Some helicopters have engine fire detection systems with an annunciator; many do not. In aircraft without detection, recognition comes from smoke, smell, oil/fuel smell, or visible flame from the engine cowling.
Electrical fire
Electrical fires are usually preceded by the smell of burning insulation, and often by a circuit breaker popping or visible smoke from an avionics stack.
General response:
- Master switch OFF — removes power from the bus, isolating the source. This is the single most effective action for an electrical fire.
- All avionics OFF — secondary action to ensure no live circuits remain.
- Ventilate the cabin — open vents or windows to clear smoke. Beware that on some aircraft, opening vents can feed an active flame; the smoke-versus-flame trade-off is in your POH.
- Land as soon as possible. "As soon as possible" is more lenient than "immediately" — you can choose a better landing site, but don't continue to destination.

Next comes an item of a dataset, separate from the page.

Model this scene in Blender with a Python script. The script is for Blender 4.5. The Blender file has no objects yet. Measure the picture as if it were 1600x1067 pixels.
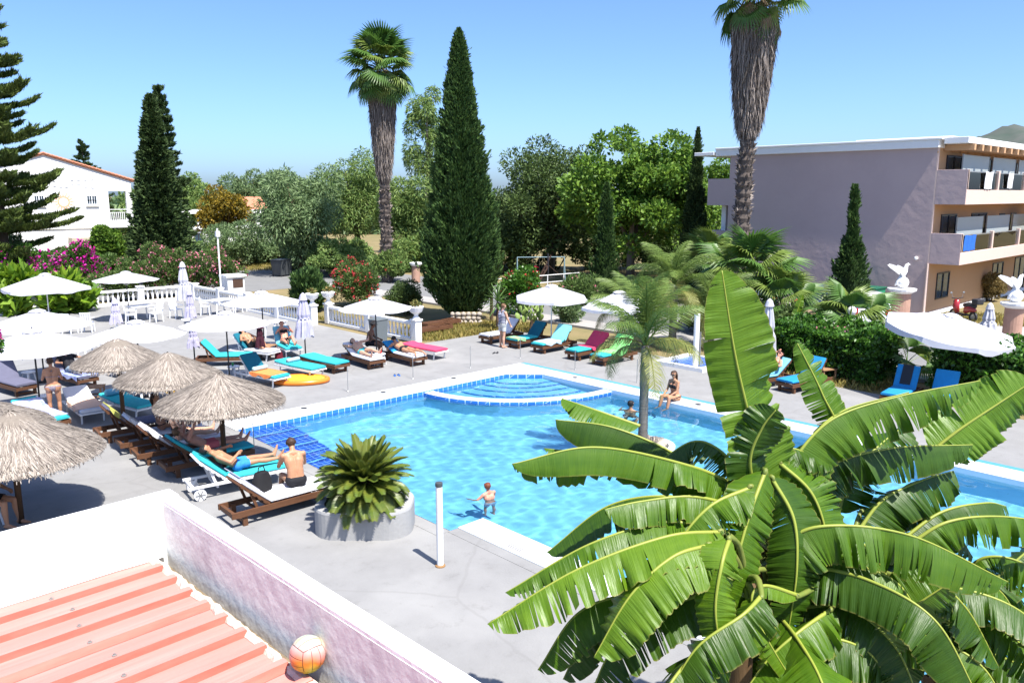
import bpy, bmesh, math, random
import numpy as np
from mathutils import Vector, Matrix, noise as mnoise
rad = math.radians
sin, cos, pi = math.sin, math.cos, math.pi
SC = bpy.context.scene
COL = SC.collection

# ---------------------------------------------------------------- camera
# world axes follow the pool: X runs from the snack-bar roof to the far bank, Y along the pool, Z up, metres
CAM_H, YAW, PITCH, FPX = 6.0, rad(46.5), math.atan(228.5 / 1250.0), 1250.0
cd = bpy.data.cameras.new('camera')
cam = bpy.data.objects.new('camera', cd)
COL.objects.link(cam)
cam.location = (0, 0, CAM_H)
cam.rotation_euler = (pi / 2 - PITCH, 0, -(pi / 2 - YAW))
cd.sensor_width = 36.0
cd.lens = 36.0 * FPX / 1600.0
cd.clip_start = 0.05
cd.clip_end = 9000
SC.camera = cam

# ---------------------------------------------------------------- sky and sun
SUN_EL = rad(62)
SUN_TO = Vector((-0.095, -1.0, 0)).normalized()          # horizontal direction towards the sun
world = bpy.data.worlds.new('World')
SC.world = world
world.use_nodes = True
wn = world.node_tree.nodes
wl = world.node_tree.links
sky = wn.new('ShaderNodeTexSky')
sky.sky_type = 'NISHITA'
sky.sun_disc = False
sky.sun_elevation = SUN_EL
sky.sun_rotation = math.atan2(SUN_TO.x, SUN_TO.y)
sky.altitude = 0
sky.air_density = 0.7
sky.dust_density = 1.5
sky.ozone_density = 10.0
wl.new(sky.outputs[0], wn['Background'].inputs[0])
wn['Background'].inputs[1].default_value = 0.135
sd = bpy.data.lights.new('sun', 'SUN')
sd.energy = 5.0
sd.angle = rad(0.53)
sd.color = (1.0, 0.955, 0.88)
sun = bpy.data.objects.new('sun', sd)
COL.objects.link(sun)
to_sun = Vector((SUN_TO.x * cos(SUN_EL), SUN_TO.y * cos(SUN_EL), sin(SUN_EL)))
sun.rotation_euler = to_sun.to_track_quat('Z', 'Y').to_euler()
sun.location = (0, -20, 40)
SC.view_settings.view_transform = 'Standard'
SC.view_settings.look = 'None'
SC.view_settings.gamma = 1.0
SC.view_settings.exposure = 1.05
SC.render.engine = 'CYCLES'
SC.cycles.max_bounces = 8
SC.cycles.use_denoising = True
SC.cycles.denoiser = 'OPENIMAGEDENOISE'
SC.cycles.transparent_max_bounces = 24
SC.cycles.caustics_reflective = False
SC.cycles.caustics_refractive = True

# ---------------------------------------------------------------- survey helpers: sight lines to real points
_f = Vector((cos(YAW), sin(YAW), 0))
_r = Vector((sin(YAW), -cos(YAW), 0))
def sight(px, py):
    x = (px - 800) / FPX
    y = -(py - 533.5) / FPX
    return _r * x + _f * (cos(PITCH) + y * sin(PITCH)) + Vector((0, 0, -sin(PITCH) + y * cos(PITCH)))
def G(px, py, z=0.0):
    d = sight(px, py)
    t = (z - CAM_H) / d.z
    return Vector((0, 0, CAM_H)) + d * t
def D(px, py, dist):
    d = sight(px, py)
    t = dist / d.dot(_f)
    return Vector((0, 0, CAM_H)) + d * t

# ---------------------------------------------------------------- materials
MATS = {}
def mat(name, col, rough=0.7, spec=0.3, var=0.0, scale=8.0, col2=None, bump=0.0, bscale=40.0, transl=0.0, metal=0.0,
        island=0.0, stretch=None, coat=0.0, mottle=None, mscale=1.2):
    if name in MATS:
        return MATS[name]
    m = bpy.data.materials.new(name)
    m.use_nodes = True
    nt = m.node_tree
    N, L = nt.nodes, nt.links
    b = N['Principled BSDF']
    b.inputs['Base Color'].default_value = (*col, 1)
    b.inputs['Roughness'].default_value = rough
    b.inputs['Specular IOR Level'].default_value = spec
    b.inputs['Metallic'].default_value = metal
    b.inputs['Coat Weight'].default_value = coat
    tc = N.new('ShaderNodeTexCoord')
    vec = tc.outputs['Object']
    if stretch:
        mp = N.new('ShaderNodeMapping')
        mp.inputs['Scale'].default_value = stretch
        L.new(vec, mp.inputs['Vector'])
        vec = mp.outputs['Vector']
    out = None
    if col2 is None and (var > 0 or island > 0):
        col2 = tuple(c * 0.55 for c in col)
    if col2 is not None:
        mx = N.new('ShaderNodeMix')
        mx.data_type = 'RGBA'
        mx.inputs['A'].default_value = (*col, 1)
        mx.inputs['B'].default_value = (*col2, 1)
        if island > 0:
            gm = N.new('ShaderNodeNewGeometry')
            mr = N.new('ShaderNodeMath')
            mr.operation = 'MULTIPLY'
            mr.inputs[1].default_value = island
            L.new(gm.outputs['Random Per Island'], mr.inputs[0])
            L.new(mr.outputs[0], mx.inputs['Factor'])
        else:
            nz = N.new('ShaderNodeTexNoise')
            nz.inputs['Scale'].default_value = scale
            nz.inputs['Detail'].default_value = 7
            nz.inputs['Roughness'].default_value = 0.65
            L.new(vec, nz.inputs['Vector'])
            cr = N.new('ShaderNodeMapRange')
            cr.inputs['From Min'].default_value = 0.5 - 0.28
            cr.inputs['From Max'].default_value = 0.5 + 0.28
            cr.inputs['To Max'].default_value = max(var, 0.001)
            L.new(nz.outputs['Fac'], cr.inputs['Value'])
            L.new(cr.outputs['Result'], mx.inputs['Factor'])
        out = mx.outputs['Result']
        if mottle:
            nz2 = N.new('ShaderNodeTexNoise')
            nz2.inputs['Scale'].default_value = mscale
            nz2.inputs['Detail'].default_value = 9
            L.new(vec, nz2.inputs['Vector'])
            r2 = N.new('ShaderNodeMapRange')
            r2.inputs['From Min'].default_value = 0.52
            r2.inputs['From Max'].default_value = 0.72
            r2.inputs['To Max'].default_value = 0.85
            L.new(nz2.outputs['Fac'], r2.inputs['Value'])
            mx2 = N.new('ShaderNodeMix')
            mx2.data_type = 'RGBA'
            L.new(out, mx2.inputs['A'])
            mx2.inputs['B'].default_value = (*mottle, 1)
            L.new(r2.outputs['Result'], mx2.inputs['Factor'])
            out = mx2.outputs['Result']
        L.new(out, b.inputs['Base Color'])
    if bump > 0:
        nb = N.new('ShaderNodeTexNoise')
        nb.inputs['Scale'].default_value = bscale
        nb.inputs['Detail'].default_value = 5
        L.new(vec, nb.inputs['Vector'])
        bp = N.new('ShaderNodeBump')
        bp.inputs['Strength'].default_value = bump
        bp.inputs['Distance'].default_value = 0.02
        L.new(nb.outputs['Fac'], bp.inputs['Height'])
        L.new(bp.outputs['Normal'], b.inputs['Normal'])
    if transl > 0:
        tr = N.new('ShaderNodeBsdfTranslucent')
        tr.inputs['Color'].default_value = (*[min(1, c * 1.5) for c in col], 1)
        if out is not None:
            L.new(out, tr.inputs['Color'])
        ms = N.new('ShaderNodeMixShader')
        ms.inputs[0].default_value = transl
        L.new(b.outputs[0], ms.inputs[1])
        L.new(tr.outputs[0], ms.inputs[2])
        L.new(ms.outputs[0], N['Material Output'].inputs['Surface'])
    MATS[name] = m
    return m

# ---------------------------------------------------------------- mesh helpers
class MB:
    def __init__(s):
        s.v, s.f, s.mi = [], [], []
    def add(s, vs, fs, m=0, M=None):
        o = len(s.v)
        if M is not None:
            vs = [M @ Vector(v) for v in vs]
        s.v += [tuple(v) for v in vs]
        s.f += [tuple(i + o for i in f) for f in fs]
        s.mi += [m] * len(fs)
        return s
    def box(s, x0, x1, y0, y1, z0, z1, m=0, M=None):
        vs = [(x, y, z) for z in (z0, z1) for y in (y0, y1) for x in (x0, x1)]
        return s.add(vs, [(0, 2, 3, 1), (4, 5, 7, 6), (0, 1, 5, 4), (2, 6, 7, 3), (0, 4, 6, 2), (1, 3, 7, 5)], m, M)
    def bar(s, a, b, w, h, up=(0, 0, 1), m=0):
        a, b = Vector(a), Vector(b)
        d = (b - a).normalized()
        sd_ = d.cross(Vector(up))
        if sd_.length < 1e-4:
            sd_ = d.cross(Vector((0, 1, 0)))
        sd_.normalize()
        u = sd_.cross(d).normalized()
        vs = []
        for p in (a, b):
            for i, j in ((-1, -1), (1, -1), (1, 1), (-1, 1)):
                vs.append(p + sd_ * (i * w / 2) + u * (j * h / 2))
        return s.add(vs, [(3, 2, 1, 0), (4, 5, 6, 7), (0, 1, 5, 4), (1, 2, 6, 5), (2, 3, 7, 6), (3, 0, 4, 7)], m)
    def tube(s, pts, rs, n=8, m=0, cap=True):
        pts = [Vector(p) for p in pts]
        if not hasattr(rs, '__len__'):
            rs = [rs] * len(pts)
        vs, fs = [], []
        ref = None
        for i, p in enumerate(pts):
            d = (pts[min(i + 1, len(pts) - 1)] - pts[max(i - 1, 0)])
            d = d.normalized() if d.length > 1e-9 else Vector((0, 0, 1))
            if ref is None:
                ref = Vector((1, 0, 0)) if abs(d.x) < 0.9 else Vector((0, 1, 0))
            a = (ref - d * ref.dot(d)).normalized()
            b = d.cross(a)
            ref = a
            for k in range(n):
                t = 2 * pi * k / n
                vs.append(p + (a * cos(t) + b * sin(t)) * rs[i])
        for i in range(len(pts) - 1):
            for k in range(n):
                fs.append((i * n + k, i * n + (k + 1) % n, (i + 1) * n + (k + 1) % n, (i + 1) * n + k))
        if cap:
            fs.append(tuple(range(n - 1, -1, -1)))
            fs.append(tuple(range((len(pts) - 1) * n, len(pts) * n)))
        return s.add(vs, fs, m)
    def lathe(s, prof, n=16, c=(0, 0, 0), m=0, sx=1.0, sy=1.0):
        vs, fs = [], []
        for r, z in prof:
            for k in range(n):
                t = 2 * pi * k / n
                vs.append((c[0] + r * cos(t) * sx, c[1] + r * sin(t) * sy, c[2] + z))
        for i in range(len(prof) - 1):
            for k in range(n):
                fs.append((i * n + k, i * n + (k + 1) % n, (i + 1) * n + (k + 1) % n, (i + 1) * n + k))
        fs.append(tuple(range(n - 1, -1, -1)))
        fs.append(tuple(range((len(prof) - 1) * n, len(prof) * n)))
        return s.add(vs, fs, m)
    def prism(s, poly, z0, z1, m=0):
        n = len(poly)
        vs = [(x, y, z0) for x, y in poly] + [(x, y, z1) for x, y in poly]
        fs = [tuple(range(n - 1, -1, -1)), tuple(range(n, 2 * n))]
        fs += [(i, (i + 1) % n, n + (i + 1) % n, n + i) for i in range(n)]
        return s.add(vs, fs, m)
    def grid(s, rows, m=0, flip=False):
        nr, nc = len(rows), len(rows[0])
        fs = []
        for i in range(nr - 1):
            for j in range(nc - 1):
                q = (i * nc + j, i * nc + j + 1, (i + 1) * nc + j + 1, (i + 1) * nc + j)
                fs.append(q[::-1] if flip else q)
        return s.add([p for r in rows for p in r], fs, m)
    def ball(s, c, r, n=12, m=0, M=None):
        if not hasattr(r, '__len__'):
            r = (r, r, r)
        vs, fs = [], []
        nr = n // 2
        for i in range(nr + 1):
            ph = pi * i / nr
            for k in range(n):
                t = 2 * pi * k / n
                vs.append((c[0] + r[0] * sin(ph) * cos(t), c[1] + r[1] * sin(ph) * sin(t), c[2] + r[2] * cos(ph)))
        for i in range(nr):
            for k in range(n):
                fs.append((i * n + k, (i + 1) * n + k, (i + 1) * n + (k + 1) % n, i * n + (k + 1) % n))
        return s.add(vs, fs, m, M)
    def mesh(s, name, mats, smooth=False):
        me = bpy.data.meshes.new(name)
        me.from_pydata(s.v, [], s.f)
        if not isinstance(mats, (list, tuple)):
            mats = [mats]
        for x in mats:
            me.materials.append(x)
        if len(mats) > 1:
            me.polygons.foreach_set('material_index', s.mi)
        if smooth:
            me.polygons.foreach_set('use_smooth', [True] * len(me.polygons))
        me.update()
        return me
    def build(s, name, mats, parent=None, smooth=False, bevel=0.0, weld=False):
        o = link(name, s.mesh(name, mats, smooth), parent)
        if weld:
            bm = bmesh.new(); bm.from_mesh(o.data)
            bmesh.ops.remove_doubles(bm, verts=bm.verts, dist=1e-5)
            bm.to_mesh(o.data); bm.free()
        if bevel > 0:
            b = o.modifiers.new('bevel', 'BEVEL')
            b.width = bevel; b.segments = 2; b.limit_method = 'ANGLE'; b.angle_limit = rad(40)
        return o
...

- If possible, isolate the failed circuit by turning off individual avionics or pulling specific breakers (POH-specific). Do not reset a popped breaker on a circuit suspected of fire.
The trade-off with master-off: you lose your radio, intercom, transponder, and any electric instruments. If you've made an emergency call, get position and intentions out before flipping the master.
Cabin fire
Cabin fires are caused by passenger or cargo items igniting (rare but documented), electrical fires that breach into cabin space, or fuel/hydraulic leaks reaching cabin sources of ignition.
General response:
- Identify the source if possible — visible flame is treated differently than smoke without visible flame.
- Use a fire extinguisher if installed. Most light helicopters carry a small Halon or dry-chemical extinguisher; aim at the base of the flame.
- Ventilate — open vents or windows. The trade-off between fanning a flame and clearing smoke depends on whether the fire is contained or spreading; visibility to fly the helicopter is the priority.
- Land immediately — even more aggressively than electrical fire. A cabin fire near the pilot is a few breaths from incapacitating.
- Evacuate after touchdown. Move upwind. If you can, take the extinguisher with you.
"Land now" vs "land soon"
Fire procedures distinguish levels of urgency. The general taxonomy:
- Land immediately — engine fire, cabin fire, any uncontained flame. The next clear area is the best one. Do not weigh "could I make it to the airport" against ground risk.
- Land as soon as possible — electrical fire after master-off, contained smoke. You can pick a better field, but don't fly to destination.
- Land as soon as practical — smoke gone, situation under control, abnormal but stable. Typically used for residual concerns after a primary emergency.
The phrasing matters because it controls how aggressive your landing-site selection should be. "Immediately" means accept risk on the ground side of the trade. "As soon as practical" gives you margin to choose a friendlier site.